Em 2000, pesquisadores da Universidade de Campinas (Unicamp) elaboraram um mapa da exclusão social, "que é praticamente o mesmo que Josué de Castro lançou na década de 50 [do século 20]", na opinião do economista Ricardo Amorim, pesquisador do Instituto de Pesquisa Econômica Aplicada (Ipea).
Ele lembrou que a região Norte-Nordeste continua sendo a mais pobre e a mais afetada pelas questões de desigualdade e de pobreza no Brasil, "o que é gravíssimo" porque, nesse período, é quando o Brasil dá um salto industrial fantástico. "Mesmo assim, nós não conseguimos melhorar a distribuição da riqueza no Brasil inteiro".
Os reflexos desse quadro podem ser notados nos fluxos migratórios, na favelização, na concentração da pobreza nas grandes cidades.
Para que haja uma redução efetiva do número de pobres no Brasil, o pesquisador do Ipea destacou a necessidade de serem promovidas reformas civilizadoras do capitalismo, "coisa que todos os países capitalistas avançados já fizeram faz tempo".
A primeira medida é a reforma agrária. "É uma reforma necessária ainda a ser feita". Outra prioridade é a reforma tributária. "Não é fazer reforminha de impostos, diminuir um pouquinho a alíquota aqui, aumentar acolá. Ou então, fazer uma redistribuição da renda entre as regiões brasileiras, um pacto federativo. Não se trata disso".
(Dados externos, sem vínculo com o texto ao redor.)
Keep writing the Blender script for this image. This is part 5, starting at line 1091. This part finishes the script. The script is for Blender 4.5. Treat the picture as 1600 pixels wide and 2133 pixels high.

Amorim propôs uma taxação "forte" das pessoas mais ricas do país, com a desoneração das pessoas mais pobres e da classe média brasileira.
Avaliou que essa medida, já promovida pelos países industrializados, deu ao Estado um fôlego de recursos suficiente para criar o bem estar social europeu. Os governos da União Europeia taxam fortemente os mais ricos e redistribuem essa carga sob a forma de benefícios sociais para a população como um todo.
Outra medida fundamental diz respeito à reforma urbana, para evitar que a especulação imobiliária jogue a população mais carente para as periferias das cidades, obrigando o governo a "gastar fortunas" em urbanização de áreas.
Ele enfatizou que as três reformas redistributivas devem ser feitas se a meta é construir um país que tem futuro e que não precise ficar temendo por suas crianças em relação ao tráfico de drogas e à criminalidade. "A pobreza não gera criminalidade, mas a desigualdade sim", observou o economista.
Ricardo Amorim analisou que em relação à pobreza, houve um ganho líquido desde o lançamento do Plano Real, "mas concentrado nos últimos anos". Segundo ele, foi uma piora pequena, considerando que o Brasil já vinha de um quadro de estagnação desde o começo dos anos 80. "Mas, em termos numéricos, o aumento da pobreza e da desigualdade não é tão grande".
A partir de 1999, a retomada da indústria e das exportações acabou estabilizando a situação da sociedade brasileira. Desde 2004, o ganho foi mais significativo. Amorim salientou, contudo, que embora tenhamos melhorado um pouco a distribuição da renda e a pobreza, "nós muito mal arranhamos a péssima distribuição brasileira, que tem 500 anos".
"Essa distribuição de renda brasileira é muito mais profunda e mais grave e, com certeza, vai levar décadas para conseguirmos reverter isso, se tivermos políticas desde já. De qualquer forma, a resistência da elite será muito intensa e é difícil esperar uma mudança importante para os próximos dez a 15 anos".
Disse que, com crescimento econômico, toda a população ganhará. "Ricos e pobres ganharão. Mas a desigualdade não será vencida".